Data segment —

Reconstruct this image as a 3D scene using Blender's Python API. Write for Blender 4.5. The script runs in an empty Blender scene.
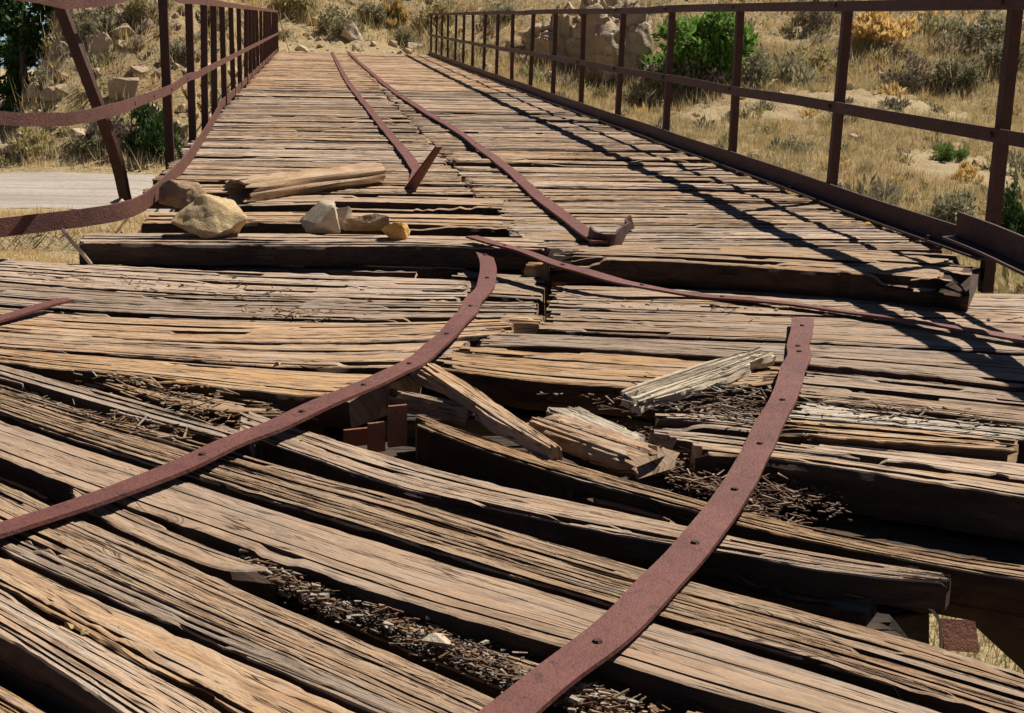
import bpy, bmesh, math, random
import numpy as np
from mathutils import Vector, Matrix, noise as mnoise

S = bpy.context.scene
COL = S.collection
random.seed(7)

# ------------------------------------------------------------------ camera, world, sun, exposure
W_, H_, F_ = 1024.0, 713.0, 1450.0
EYE = np.array((0.0, 0.0, 1.0))
ROLL = math.radians(1.4)
VPX, VPY = 312.0, 16.0
_c = np.array(((VPX - W_/2)/F_, (VPY - H_/2)/F_, 1.0))
_n = np.array((-math.sin(ROLL), math.cos(ROLL), 0.0))
_n[2] = -(_n[0]*_c[0] + _n[1]*_c[1])/_c[2]
_c /= np.linalg.norm(_c); _n /= np.linalg.norm(_n)
AY, AZ = _c, -_n                       # world axes in camera coordinates (x right, y down, z forward)
AX = np.cross(AY, AZ)
R_wc = np.stack((AX, AY, AZ), axis=1)  # columns: world axes, world -> cam
cam_d = bpy.data.cameras.new('camera'); cam = bpy.data.objects.new('camera', cam_d); COL.objects.link(cam)
cam_d.sensor_width = 36.0; cam_d.lens = F_/W_*36.0
cam_d.clip_start = 0.05; cam_d.clip_end = 2000
right = R_wc.T @ np.array((1, 0, 0)); upv = R_wc.T @ np.array((0, -1, 0)); back = R_wc.T @ np.array((0, 0, -1))
M = Matrix(((right[0], upv[0], back[0], EYE[0]), (right[1], upv[1], back[1], EYE[1]),
            (right[2], upv[2], back[2], EYE[2]), (0, 0, 0, 1)))
cam.matrix_world = M
S.camera = cam

SUN = Vector((0.70, 0.45, 1.11)).normalized()      # towards the sun
elev = math.asin(SUN.z); azim = math.atan2(SUN.x, SUN.y)
w = bpy.data.worlds.new('World'); S.world = w; w.use_nodes = True
wn = w.node_tree.nodes; wn.clear()
sky = wn.new('ShaderNodeTexSky'); sky.sky_type = 'NISHITA'; sky.sun_disc = False
sky.air_density = .38; sky.dust_density = .05; sky.altitude = 1200
sky.sun_elevation = elev; sky.sun_rotation = azim
bg = wn.new('ShaderNodeBackground'); bg.inputs['Strength'].default_value = 0.05
wo = wn.new('ShaderNodeOutputWorld')
w.node_tree.links.new(sky.outputs[0], bg.inputs[0]); w.node_tree.links.new(bg.outputs[0], wo.inputs[0])
sl = bpy.data.lights.new('sun', 'SUN'); sl.energy = 5.0; sl.angle = math.radians(0.5); sl.color = (1.0, 0.94, 0.86)
so = bpy.data.objects.new('sun', sl); COL.objects.link(so)
so.rotation_euler = SUN.to_track_quat('Z', 'Y').to_euler(); so.location = (10, 10, 30)
S.view_settings.view_transform = 'Standard'; S.view_settings.look = 'None'
S.view_settings.exposure = 0.62; S.view_settings.gamma = 1.0
S.view_settings.use_curve_mapping = False
S.render.engine = 'CYCLES'

def ray(px, py):
    return R_wc.T @ np.array(((px - W_/2)/F_, (py - H_/2)/F_, 1.0))
def P(px, py, z=0.0):
    d = ray(px, py); t = (z - EYE[2])/d[2]
    return EYE + d*t
def PY(px, py, Y):
    d = ray(px, py); return EYE + d*(Y/d[1])
def atX(px, py, X):
    d = ray(px, py); return EYE + d*(X/d[0])
def proj(pts):
    q = (np.asarray(pts) - EYE) @ R_wc.T
    return q[..., 0]/q[..., 2]*F_ + W_/2, q[..., 1]/q[..., 2]*F_ + H_/2, q[..., 2]

# ------------------------------------------------------------------ object helpers
def tag(o, label=None, cat=None, group=None, kind=None):
    if label: o['label'] = label
    if cat: o['category'] = cat
    if group: o['group'] = group
    if kind: o['kind'] = kind
    return o
def empty(name, loc=(0, 0, 0)):
    o = bpy.data.objects.new(name, None); o.location = loc; COL.objects.link(o); o.empty_display_size = .1
    return o
def link(name, me, mat=None, parent=None, mats=None):
    o = bpy.data.objects.new(name, me); COL.objects.link(o)
    if mat: me.materials.append(mat)
    if mats:
        for m in mats: me.materials.append(m)
    if parent:
        o.parent = parent
        o.matrix_parent_inverse = Matrix.Translation(-parent.location)
    return o
def np_mesh(name, V, loops, starts, totals, uv=None, smooth_ang=None, matidx=None):
    me = bpy.data.meshes.new(name)
    V = np.asarray(V, dtype=np.float32)
    me.vertices.add(len(V)); me.vertices.foreach_set('co', V.ravel())
    me.loops.add(len(loops)); me.loops.foreach_set('vertex_index', np.asarray(loops, dtype=np.int32))
    me.polygons.add(len(starts)); me.polygons.foreach_set('loop_start', np.asarray(starts, dtype=np.int32))
    if uv is not None:
        l = me.uv_layers.new(name='UVMap')
        l.data.foreach_set('uv', np.asarray(uv, dtype=np.float32)[loops].ravel())
    if matidx is not None: me.polygons.foreach_set('material_index', np.asarray(matidx, dtype=np.int32))
    me.update(calc_edges=True); me.validate()
    if smooth_ang is not None:
        me.set_sharp_from_angle(angle=math.radians(smooth_ang))
    else:
        me.shade_flat()
    return me
def faces_mesh(name, V, faces, uv=None, smooth_ang=None, matidx=None):
    tot = [len(f) for f in faces]; st = np.concatenate(([0], np.cumsum(tot)[:-1]))
    loops = np.concatenate([np.asarray(f) for f in faces])
    return np_mesh(name, V, loops, st, tot, uv, smooth_ang, matidx)
def center_origin(V):
    c = V.mean(axis=0); return V - c, c

# ------------------------------------------------------------------ materials
def mat_base(name, rough=.85):
    m = bpy.data.materials.new(name); m.use_nodes = True
    nt = m.node_tree; nt.nodes.clear()
    out = nt.nodes.new('ShaderNodeOutputMaterial'); b = nt.nodes.new('ShaderNodeBsdfPrincipled')
    b.inputs['Roughness'].default_value = rough; b.inputs['Specular IOR Level'].default_value = .25
    nt.links.new(b.outputs[0], out.inputs[0])
    return m, nt, b
def nd(nt, t, **kw):
    n = nt.nodes.new(t)
    for k, v in kw.items(): setattr(n, k, v)
    return n
def noise_n(nt, vec, scale, detail=4, rough=.55, dist=0.0):
    n = nd(nt, 'ShaderNodeTexNoise'); n.inputs['Scale'].default_value = scale
    n.inputs['Detail'].default_value = detail; n.inputs['Roughness'].default_value = rough
    n.inputs['Distortion'].default_value = dist
    if vec is not None: nt.links.new(vec, n.inputs['Vector'])
    return n.outputs['Fac']
def scale_n(nt, vec, s):
    n = nd(nt, 'ShaderNodeVectorMath', operation='MULTIPLY'); nt.links.new(vec, n.inputs[0]); n.inputs[1].default_value = s
    return n.outputs[0]
def ramp(nt, fac, stops):
    r = nd(nt, 'ShaderNodeValToRGB'); cr = r.color_ramp
    while len(cr.elements) < len(stops): cr.elements.new(.5)
    for e, (p, c) in zip(cr.elements, stops):
        e.position = p; e.color = (c[0], c[1], c[2], 1) if not isinstance(c, float) else (c, c, c, 1)
    nt.links.new(fac, r.inputs[0]); return r.outputs[0]
def mix(nt, fac, a, b, mode='MIX'):
    n = nd(nt, 'ShaderNodeMix', data_type='RGBA', blend_type=mode)
    if isinstance(fac, float): n.inputs[0].default_value = fac
    else: nt.links.new(fac, n.inputs[0])
    for s, v in ((n.inputs[6], a), (n.inputs[7], b)):
        if isinstance(v, tuple): s.default_value = (*v, 1)
        else: nt.links.new(v, s)
    return n.outputs[2]
def math_n(nt, op, a, b=None, clamp=False):
    n = nd(nt, 'ShaderNodeMath', operation=op); n.use_clamp = clamp
    for i, v in enumerate((a, b)):
        if v is None: continue
        if isinstance(v, (int, float)): n.inputs[i].default_value = v
        else: nt.links.new(v, n.inputs[i])
    return n.outputs[0]
def bump(nt, b, h, strength=.5, dist=.01):
    n = nd(nt, 'ShaderNodeBump'); n.inputs['Strength'].default_value = strength; n.inputs['Distance'].default_value = dist
    nt.links.new(h, n.inputs['Height']); nt.links.new(n.outputs[0], b.inputs['Normal'])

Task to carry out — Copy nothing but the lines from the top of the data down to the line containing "random.seed(7)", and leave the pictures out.

Written solution —
Reconstruct this image as a 3D scene using Blender's Python API. Write for Blender 4.5. The script runs in an empty Blender scene.
import bpy, bmesh, math, random
import numpy as np
from mathutils import Vector, Matrix, noise as mnoise

S = bpy.context.scene
COL = S.collection
random.seed(7)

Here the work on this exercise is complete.